La plaque commémorative dédiée au martyr Chokri Belaïd et érigée Place des droits de l’homme à Tunis qui a été dévoilée lundi par le chef de l’Etat Béji Caïd Essebssi à l’occasion de la commémoration du 4e anniversaire de l’assassinat de l’ancien secrétaire général du Parti des patriotes démocrates unifié, a suscité une polémique dénonçant la gravure en grands caractères et en couleur dorée du nom du président de la République au-dessus du nom du martyr.
Les réactions à propos de cette plaque commémorative ont pris une large proportion. Plusieurs activistes et acteurs de la scène politique ont considéré qu’elle n’a pas été à la hauteur du parcours du martyr Chokri Belaïd, fervent militant contre l’obscurantisme et la dictature.
Sur les réseaux sociaux, des acteurs de gauche et des membres du Front populaire et du Parti des patriotes démocrates unifié (PPDU) ont estimé que cet hommage a eu un effet contraire et au lieu de valoriser le martyr, c’est l’inauguration par le chef de l’Etat qui a été mise en relief.

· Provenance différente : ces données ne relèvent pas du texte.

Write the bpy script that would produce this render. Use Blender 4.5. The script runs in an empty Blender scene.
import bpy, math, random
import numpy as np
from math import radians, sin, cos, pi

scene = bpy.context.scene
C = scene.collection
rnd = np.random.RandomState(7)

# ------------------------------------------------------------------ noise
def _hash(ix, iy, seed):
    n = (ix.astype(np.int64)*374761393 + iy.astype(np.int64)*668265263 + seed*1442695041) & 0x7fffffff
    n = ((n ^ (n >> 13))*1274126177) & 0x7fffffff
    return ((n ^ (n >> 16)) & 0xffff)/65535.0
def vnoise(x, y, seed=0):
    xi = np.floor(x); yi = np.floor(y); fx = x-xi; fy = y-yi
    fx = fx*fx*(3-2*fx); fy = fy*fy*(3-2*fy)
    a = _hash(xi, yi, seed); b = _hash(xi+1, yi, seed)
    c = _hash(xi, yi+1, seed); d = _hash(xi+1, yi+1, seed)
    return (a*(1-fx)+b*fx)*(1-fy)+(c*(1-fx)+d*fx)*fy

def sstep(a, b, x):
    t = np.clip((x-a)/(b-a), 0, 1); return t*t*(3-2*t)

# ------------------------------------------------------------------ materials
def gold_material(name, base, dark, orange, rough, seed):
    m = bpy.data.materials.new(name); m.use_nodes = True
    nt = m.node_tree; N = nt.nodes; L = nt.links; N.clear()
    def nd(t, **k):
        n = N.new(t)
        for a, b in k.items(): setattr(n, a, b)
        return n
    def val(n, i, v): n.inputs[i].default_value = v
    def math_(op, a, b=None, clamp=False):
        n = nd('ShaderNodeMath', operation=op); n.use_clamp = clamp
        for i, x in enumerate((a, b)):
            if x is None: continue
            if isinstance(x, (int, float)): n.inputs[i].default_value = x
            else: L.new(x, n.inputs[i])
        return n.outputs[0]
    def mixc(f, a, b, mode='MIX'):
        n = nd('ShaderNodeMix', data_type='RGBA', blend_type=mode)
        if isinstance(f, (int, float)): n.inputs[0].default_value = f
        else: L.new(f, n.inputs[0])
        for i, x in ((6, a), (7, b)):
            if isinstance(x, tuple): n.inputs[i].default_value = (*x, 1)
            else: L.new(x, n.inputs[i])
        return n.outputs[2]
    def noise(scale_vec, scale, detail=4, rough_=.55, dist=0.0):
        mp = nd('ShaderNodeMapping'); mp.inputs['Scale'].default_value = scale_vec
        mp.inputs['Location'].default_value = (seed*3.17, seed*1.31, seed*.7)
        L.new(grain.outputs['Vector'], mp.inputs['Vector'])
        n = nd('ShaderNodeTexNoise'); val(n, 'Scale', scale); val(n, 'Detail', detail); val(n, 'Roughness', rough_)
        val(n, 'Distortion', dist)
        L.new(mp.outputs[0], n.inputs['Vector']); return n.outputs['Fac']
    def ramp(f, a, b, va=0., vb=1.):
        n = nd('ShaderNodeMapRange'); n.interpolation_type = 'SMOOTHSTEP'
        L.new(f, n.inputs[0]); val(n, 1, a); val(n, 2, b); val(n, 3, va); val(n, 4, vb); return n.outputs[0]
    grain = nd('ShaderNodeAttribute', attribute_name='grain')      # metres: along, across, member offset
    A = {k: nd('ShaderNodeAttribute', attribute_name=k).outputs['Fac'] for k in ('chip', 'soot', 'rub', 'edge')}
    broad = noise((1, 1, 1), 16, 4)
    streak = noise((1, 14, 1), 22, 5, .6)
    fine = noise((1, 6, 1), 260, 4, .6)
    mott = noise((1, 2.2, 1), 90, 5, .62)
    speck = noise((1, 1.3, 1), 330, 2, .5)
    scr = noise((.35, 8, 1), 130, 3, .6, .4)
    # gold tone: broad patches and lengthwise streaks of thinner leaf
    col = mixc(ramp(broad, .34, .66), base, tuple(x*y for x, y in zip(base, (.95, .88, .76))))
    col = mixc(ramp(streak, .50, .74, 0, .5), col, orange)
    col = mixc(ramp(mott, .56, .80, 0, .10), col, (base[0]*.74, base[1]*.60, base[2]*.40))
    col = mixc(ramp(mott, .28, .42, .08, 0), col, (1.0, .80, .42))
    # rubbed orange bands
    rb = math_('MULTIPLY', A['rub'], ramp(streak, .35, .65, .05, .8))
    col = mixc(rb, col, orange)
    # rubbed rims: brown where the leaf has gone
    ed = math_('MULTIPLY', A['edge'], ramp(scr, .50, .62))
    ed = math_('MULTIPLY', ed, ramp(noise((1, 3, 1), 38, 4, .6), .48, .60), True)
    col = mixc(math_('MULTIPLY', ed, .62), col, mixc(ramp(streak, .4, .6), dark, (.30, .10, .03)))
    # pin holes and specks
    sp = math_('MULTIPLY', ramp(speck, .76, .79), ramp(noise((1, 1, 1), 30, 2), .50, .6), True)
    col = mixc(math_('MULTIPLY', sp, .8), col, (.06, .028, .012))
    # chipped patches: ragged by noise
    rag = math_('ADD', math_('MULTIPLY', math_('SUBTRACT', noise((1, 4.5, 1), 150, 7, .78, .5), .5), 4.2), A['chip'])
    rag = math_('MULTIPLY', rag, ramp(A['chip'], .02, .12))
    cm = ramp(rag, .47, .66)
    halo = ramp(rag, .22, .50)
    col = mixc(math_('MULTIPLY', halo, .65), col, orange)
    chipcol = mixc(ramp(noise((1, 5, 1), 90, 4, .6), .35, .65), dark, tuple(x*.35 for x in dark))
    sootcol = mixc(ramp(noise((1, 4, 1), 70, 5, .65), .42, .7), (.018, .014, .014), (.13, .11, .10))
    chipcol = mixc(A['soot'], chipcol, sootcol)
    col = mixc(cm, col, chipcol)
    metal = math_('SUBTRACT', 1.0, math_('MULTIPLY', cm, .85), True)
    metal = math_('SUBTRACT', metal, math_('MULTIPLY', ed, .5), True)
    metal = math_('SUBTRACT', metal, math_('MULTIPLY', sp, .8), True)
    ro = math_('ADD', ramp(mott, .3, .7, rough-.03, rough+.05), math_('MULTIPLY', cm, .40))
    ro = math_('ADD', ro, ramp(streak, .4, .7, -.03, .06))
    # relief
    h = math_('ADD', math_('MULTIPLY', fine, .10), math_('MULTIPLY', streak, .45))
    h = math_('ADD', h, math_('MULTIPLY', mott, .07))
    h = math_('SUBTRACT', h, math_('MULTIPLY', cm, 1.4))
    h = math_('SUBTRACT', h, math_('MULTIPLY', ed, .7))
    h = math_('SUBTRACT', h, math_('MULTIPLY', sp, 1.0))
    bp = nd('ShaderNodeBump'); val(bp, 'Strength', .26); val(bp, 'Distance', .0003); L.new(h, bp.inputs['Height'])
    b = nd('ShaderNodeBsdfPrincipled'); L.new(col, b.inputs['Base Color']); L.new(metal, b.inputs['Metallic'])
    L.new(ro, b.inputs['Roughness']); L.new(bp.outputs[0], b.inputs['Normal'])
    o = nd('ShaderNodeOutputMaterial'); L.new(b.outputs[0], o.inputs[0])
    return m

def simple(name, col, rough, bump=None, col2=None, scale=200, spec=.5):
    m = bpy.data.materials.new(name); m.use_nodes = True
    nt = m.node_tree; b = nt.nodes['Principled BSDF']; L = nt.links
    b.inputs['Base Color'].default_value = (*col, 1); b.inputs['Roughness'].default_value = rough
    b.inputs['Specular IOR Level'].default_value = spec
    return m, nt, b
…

Dans ce contexte, Mourad Hmaïdi, dirigeant du PPDU a estimé que ” la plaque commémorative nuit à l’image de l’homme qui s’est sacrifié pour faire réussir le processus de transition démocratique “, dénonçant l’absence de négociation avec la famille politique du martyr sur les détails de cette inauguration qui, a-t-il dit, a servi l’image politique du président de la République.
Hmaïdi a souligné que l’important dans cette affaire c’est de révéler toute la vérité sur l’assassinat du leader politique Chokri Belaïd et non pas d’organiser de tels évènements.

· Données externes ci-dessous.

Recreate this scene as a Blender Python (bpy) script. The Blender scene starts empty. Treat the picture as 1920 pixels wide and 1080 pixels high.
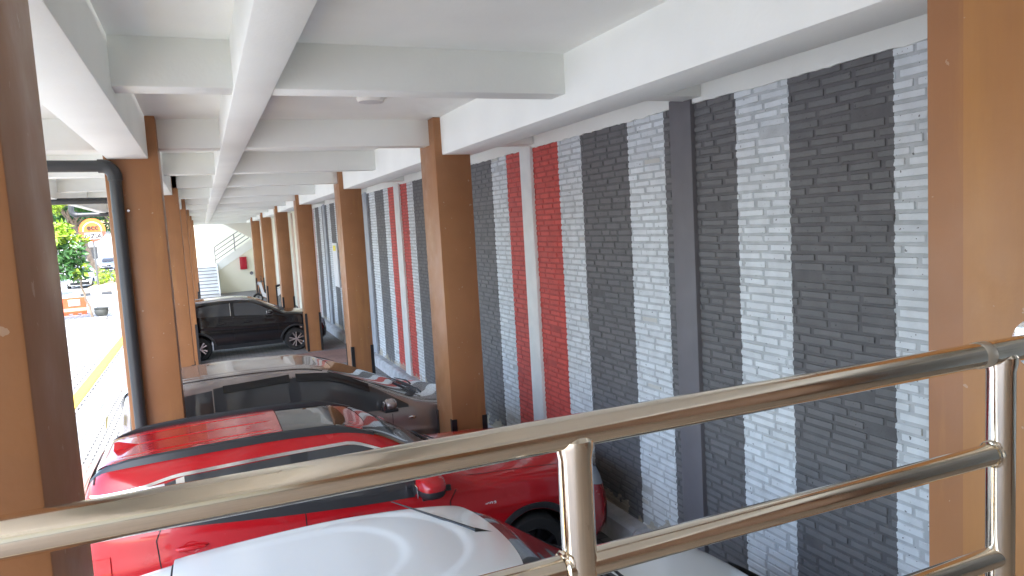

Pour sa part, le député du Front populaire Jilani Hammami a qualifié cette commémoration ” de véritable mascarade qui rappelle les anciennes pratiques visant toujours à privilégier le premier responsable “, appelant le chef de l’Etat à honorer ses engagements électoraux et à révéler la vérité sur l’assassinat de Chokri Belaïd. Pour lui, cette affaire ne doit pas se limiter au volet pénal puisqu’il s’agit d’un assassinat politique et d’un crime d’Etat dont les parties qui étaient au pouvoir assument entièrement la responsabilité.

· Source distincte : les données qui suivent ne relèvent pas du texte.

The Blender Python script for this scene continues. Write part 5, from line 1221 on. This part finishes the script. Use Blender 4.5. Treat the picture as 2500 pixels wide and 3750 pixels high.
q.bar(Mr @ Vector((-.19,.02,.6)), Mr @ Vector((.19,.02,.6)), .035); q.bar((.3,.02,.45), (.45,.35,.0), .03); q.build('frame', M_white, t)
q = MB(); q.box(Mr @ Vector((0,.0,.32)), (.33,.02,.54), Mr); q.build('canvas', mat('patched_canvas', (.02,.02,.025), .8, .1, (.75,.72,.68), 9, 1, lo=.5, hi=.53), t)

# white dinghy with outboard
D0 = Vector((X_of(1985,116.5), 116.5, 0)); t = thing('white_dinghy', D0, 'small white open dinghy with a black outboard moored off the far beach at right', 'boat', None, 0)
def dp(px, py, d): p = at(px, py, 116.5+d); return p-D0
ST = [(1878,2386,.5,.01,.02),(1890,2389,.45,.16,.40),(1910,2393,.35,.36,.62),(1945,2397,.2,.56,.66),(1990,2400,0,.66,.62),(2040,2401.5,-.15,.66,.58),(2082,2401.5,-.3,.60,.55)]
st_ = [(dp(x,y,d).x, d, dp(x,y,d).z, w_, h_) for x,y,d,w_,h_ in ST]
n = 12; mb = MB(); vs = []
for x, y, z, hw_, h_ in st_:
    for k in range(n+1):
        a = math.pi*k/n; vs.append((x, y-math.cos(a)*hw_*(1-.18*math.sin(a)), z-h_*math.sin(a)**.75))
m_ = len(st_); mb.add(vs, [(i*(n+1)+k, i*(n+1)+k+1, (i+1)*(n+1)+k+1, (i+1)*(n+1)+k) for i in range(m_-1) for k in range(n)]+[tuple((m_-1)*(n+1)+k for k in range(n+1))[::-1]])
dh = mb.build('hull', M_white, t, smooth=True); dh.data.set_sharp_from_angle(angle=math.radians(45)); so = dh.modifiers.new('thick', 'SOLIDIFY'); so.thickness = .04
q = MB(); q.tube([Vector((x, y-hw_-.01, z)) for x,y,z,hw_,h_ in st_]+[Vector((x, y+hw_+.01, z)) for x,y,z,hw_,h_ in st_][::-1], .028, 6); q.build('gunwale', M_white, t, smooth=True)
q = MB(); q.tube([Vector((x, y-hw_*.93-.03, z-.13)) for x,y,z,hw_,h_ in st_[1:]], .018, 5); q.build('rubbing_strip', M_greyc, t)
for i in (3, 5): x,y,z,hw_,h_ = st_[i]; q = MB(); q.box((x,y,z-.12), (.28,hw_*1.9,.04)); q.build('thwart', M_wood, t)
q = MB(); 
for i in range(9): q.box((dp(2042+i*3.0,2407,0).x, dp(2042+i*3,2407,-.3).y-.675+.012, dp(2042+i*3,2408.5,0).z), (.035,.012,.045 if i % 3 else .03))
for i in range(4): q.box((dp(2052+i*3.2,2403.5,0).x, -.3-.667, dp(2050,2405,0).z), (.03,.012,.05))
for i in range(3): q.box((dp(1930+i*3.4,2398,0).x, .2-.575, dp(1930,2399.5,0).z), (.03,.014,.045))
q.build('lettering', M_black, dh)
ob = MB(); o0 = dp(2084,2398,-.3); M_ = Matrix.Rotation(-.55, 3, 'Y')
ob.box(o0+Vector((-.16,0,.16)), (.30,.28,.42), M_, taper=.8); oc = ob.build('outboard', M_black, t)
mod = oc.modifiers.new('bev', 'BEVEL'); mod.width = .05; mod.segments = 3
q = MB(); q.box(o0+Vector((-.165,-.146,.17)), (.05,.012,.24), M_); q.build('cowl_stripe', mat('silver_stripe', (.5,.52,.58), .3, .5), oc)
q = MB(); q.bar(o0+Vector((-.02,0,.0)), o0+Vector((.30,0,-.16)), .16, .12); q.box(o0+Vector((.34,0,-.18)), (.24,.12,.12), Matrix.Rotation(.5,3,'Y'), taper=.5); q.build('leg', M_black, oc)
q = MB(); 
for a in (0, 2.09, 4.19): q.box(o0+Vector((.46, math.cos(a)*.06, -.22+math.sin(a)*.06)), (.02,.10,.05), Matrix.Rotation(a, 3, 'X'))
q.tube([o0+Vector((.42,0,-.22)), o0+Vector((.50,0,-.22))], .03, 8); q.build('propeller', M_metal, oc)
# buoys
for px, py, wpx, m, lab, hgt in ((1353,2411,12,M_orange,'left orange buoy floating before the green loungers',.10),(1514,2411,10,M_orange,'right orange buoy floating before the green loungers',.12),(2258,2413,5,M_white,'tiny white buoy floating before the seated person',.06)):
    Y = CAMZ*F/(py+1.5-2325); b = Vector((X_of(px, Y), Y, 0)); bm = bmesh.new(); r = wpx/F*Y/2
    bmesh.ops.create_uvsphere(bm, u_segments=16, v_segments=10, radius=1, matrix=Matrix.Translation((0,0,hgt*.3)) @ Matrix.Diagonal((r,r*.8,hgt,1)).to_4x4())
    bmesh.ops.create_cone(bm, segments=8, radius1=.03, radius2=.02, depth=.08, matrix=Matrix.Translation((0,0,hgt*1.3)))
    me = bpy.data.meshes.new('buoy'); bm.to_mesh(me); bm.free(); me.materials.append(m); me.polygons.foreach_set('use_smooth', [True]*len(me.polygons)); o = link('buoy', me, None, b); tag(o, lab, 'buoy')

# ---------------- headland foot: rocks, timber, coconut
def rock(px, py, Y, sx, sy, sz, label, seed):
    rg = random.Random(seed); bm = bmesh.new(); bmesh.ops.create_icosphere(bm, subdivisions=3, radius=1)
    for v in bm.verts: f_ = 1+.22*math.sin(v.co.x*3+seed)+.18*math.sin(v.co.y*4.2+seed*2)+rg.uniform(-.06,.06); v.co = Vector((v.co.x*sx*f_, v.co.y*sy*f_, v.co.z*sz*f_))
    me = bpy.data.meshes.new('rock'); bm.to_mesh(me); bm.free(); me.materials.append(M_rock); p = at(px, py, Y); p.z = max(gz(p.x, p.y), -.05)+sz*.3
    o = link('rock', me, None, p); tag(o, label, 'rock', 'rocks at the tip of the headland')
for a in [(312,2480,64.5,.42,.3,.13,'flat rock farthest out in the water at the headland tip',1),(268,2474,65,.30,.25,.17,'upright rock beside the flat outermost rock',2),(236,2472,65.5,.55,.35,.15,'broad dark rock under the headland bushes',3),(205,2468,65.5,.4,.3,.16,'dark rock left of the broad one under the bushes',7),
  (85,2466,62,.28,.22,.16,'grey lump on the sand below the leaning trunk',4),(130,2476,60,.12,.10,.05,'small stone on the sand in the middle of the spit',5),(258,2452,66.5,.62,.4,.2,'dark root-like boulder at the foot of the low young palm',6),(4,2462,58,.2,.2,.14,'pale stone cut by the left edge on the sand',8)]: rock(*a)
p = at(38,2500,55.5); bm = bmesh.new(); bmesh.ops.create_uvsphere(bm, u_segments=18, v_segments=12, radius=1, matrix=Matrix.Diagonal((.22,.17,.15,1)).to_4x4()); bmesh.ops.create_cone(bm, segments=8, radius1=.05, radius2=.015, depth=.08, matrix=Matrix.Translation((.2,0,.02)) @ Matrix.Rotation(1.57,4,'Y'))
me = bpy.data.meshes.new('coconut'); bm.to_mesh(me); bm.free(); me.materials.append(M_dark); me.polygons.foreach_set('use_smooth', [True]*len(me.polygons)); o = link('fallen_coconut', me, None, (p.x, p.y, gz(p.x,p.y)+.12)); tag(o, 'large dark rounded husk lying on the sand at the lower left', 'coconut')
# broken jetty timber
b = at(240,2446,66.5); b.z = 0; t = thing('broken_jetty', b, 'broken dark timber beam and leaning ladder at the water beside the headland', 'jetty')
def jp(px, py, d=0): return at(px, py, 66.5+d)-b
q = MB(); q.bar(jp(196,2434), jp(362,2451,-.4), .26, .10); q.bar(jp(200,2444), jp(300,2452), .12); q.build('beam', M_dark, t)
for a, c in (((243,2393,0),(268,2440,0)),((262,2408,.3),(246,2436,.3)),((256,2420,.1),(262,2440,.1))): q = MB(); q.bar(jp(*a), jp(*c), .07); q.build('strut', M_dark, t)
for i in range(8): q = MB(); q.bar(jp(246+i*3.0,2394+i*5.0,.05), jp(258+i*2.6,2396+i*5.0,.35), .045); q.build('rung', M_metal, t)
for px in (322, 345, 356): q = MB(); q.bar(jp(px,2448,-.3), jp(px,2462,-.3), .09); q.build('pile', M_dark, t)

De son côté, le député de Nidaa Tounes Riadh Jaïdane a estimé que cet hommage revêt une symbolique particulière et témoigne d’un grand respect de la mémoire du martyr, appelant toutes les parties à éviter les surenchères qui, selon lui, n’ajoutent rien au dossier de Belaïd.
Pour Jaidane, la forme de la plaque commémorative ne reflète aucunement l’engagement moral du président de la République envers les martyrs de la nation comme Chokri Belaïd, Mohamed Brahmi ainsi que les martyrs des institutions militaire et sécuritaire.
Pour sa part, le cinéaste spécialiste en sémiologie Abdallah Chamekh a avancé les remarques suivantes : d’abord le fait de graver le nom du chef de l’Etat en premier et en grands caractères alors qu’il fallait mettre en avant le nom du martyr. Du point de vue esthétique, le choix de la couleur dorée pour graver le nom du chef de l’Etat est habituellement utilisée pour l’inauguration d’un projet économique ou social et non pas pour commémorer l’anniversaire de décès d’un leader.
Par ailleurs, le sociologue Mouldi Gassoumi, membre de l’ancienne instance pour la réalisation des objectifs de la révolution a estimé que cette gravure dénote une culture politique ancrée dans l’histoire de notre pays celle de la glorification du président.
Des sources de la présidence de la République ont confié à l’agence TAP que le Président de la République n’a pas également apprécié la forme de la plaque commémorative, évoquant la possibilité de la changer pour donner plus de valeur et d’importance au martyr Chokri Belaïd et souligner l’attachement du chef de l’Etat à cette affaire.